ABSTRACT

In 1942, Reinhard Heydrich assembled a number of senior officials and SS officers in Berlin and told them that he had been appointed to prepare and implement ‘the final solution of the Jewish question’. The Wehrmacht was not invited. Most historians agree that the Wannsee Conference of 20 January 1942 does not mark the starting point of the Holocaust. The systematic murder of the Jews was already under way by then. Since the beginning of the 1960s, there has been a wealth of serious scholarship on both the destruction process and the Hitler era.
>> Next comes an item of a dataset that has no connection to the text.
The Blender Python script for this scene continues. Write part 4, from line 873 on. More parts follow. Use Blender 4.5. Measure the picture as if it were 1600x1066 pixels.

Although it was Andreas Hillgruber who in 1969 stressed the close connection between the Nazi racial policy and the course of the war, historians have not yet closely linked the history of the Holocaust with that of the Second World War, as Michael R.Marrus observed twenty years later. I agree with his observation. An analysis of the broad pattern of racism in the Nazi ideology, not only anti-Semitism, and its transformation during the war, of the linkage between the concepts of Volksgemeinschaft (national community) and Lebensraum with that of racial purification, of the interaction between the euphoria over Barbarossa and the Europe-wide mass murder of Jews, and of the Wehrmacht as an instrument of destruction, is still on the historical agenda. Only when we give as much attention to the war years as to the period before 1939 can we arrive at both an adequate interpretation of the Third Reich and a deeper understanding of what happened to European Jewry.